▸ WHAT YOU WILL DO:
Write out each line of the material again, word for word.

▸ DATA FOR THIS EXERCISE:
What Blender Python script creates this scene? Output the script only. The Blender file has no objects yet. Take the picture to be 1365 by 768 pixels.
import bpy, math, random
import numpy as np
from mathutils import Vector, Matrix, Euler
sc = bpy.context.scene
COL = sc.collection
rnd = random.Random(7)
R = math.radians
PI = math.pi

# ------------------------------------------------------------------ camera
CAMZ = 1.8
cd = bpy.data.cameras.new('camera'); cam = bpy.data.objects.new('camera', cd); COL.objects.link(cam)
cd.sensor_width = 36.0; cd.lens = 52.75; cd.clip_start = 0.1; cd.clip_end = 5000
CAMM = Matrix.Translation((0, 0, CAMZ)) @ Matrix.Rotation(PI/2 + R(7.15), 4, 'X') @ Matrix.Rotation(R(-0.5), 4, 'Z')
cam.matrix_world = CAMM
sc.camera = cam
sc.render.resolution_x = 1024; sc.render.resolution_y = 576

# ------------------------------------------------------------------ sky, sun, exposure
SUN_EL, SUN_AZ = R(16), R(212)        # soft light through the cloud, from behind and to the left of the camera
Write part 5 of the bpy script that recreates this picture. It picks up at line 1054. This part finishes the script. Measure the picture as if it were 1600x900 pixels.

▸ RESULT OF THIS TASK:
What Blender Python script creates this scene? Output the script only. The Blender file has no objects yet. Take the picture to be 1365 by 768 pixels.
import bpy, math, random
import numpy as np
from mathutils import Vector, Matrix, Euler
sc = bpy.context.scene
COL = sc.collection
rnd = random.Random(7)
R = math.radians
PI = math.pi

# ------------------------------------------------------------------ camera
CAMZ = 1.8
cd = bpy.data.cameras.new('camera'); cam = bpy.data.objects.new('camera', cd); COL.objects.link(cam)
cd.sensor_width = 36.0; cd.lens = 52.75; cd.clip_start = 0.1; cd.clip_end = 5000
CAMM = Matrix.Translation((0, 0, CAMZ)) @ Matrix.Rotation(PI/2 + R(7.15), 4, 'X') @ Matrix.Rotation(R(-0.5), 4, 'Z')
cam.matrix_world = CAMM
sc.camera = cam
sc.render.resolution_x = 1024; sc.render.resolution_y = 576

# ------------------------------------------------------------------ sky, sun, exposure
SUN_EL, SUN_AZ = R(16), R(212)        # soft light through the cloud, from behind and to the left of the camera
Write part 5 of the bpy script that recreates this picture. It picks up at line 1054. This part finishes the script. Measure the picture as if it were 1600x900 pixels.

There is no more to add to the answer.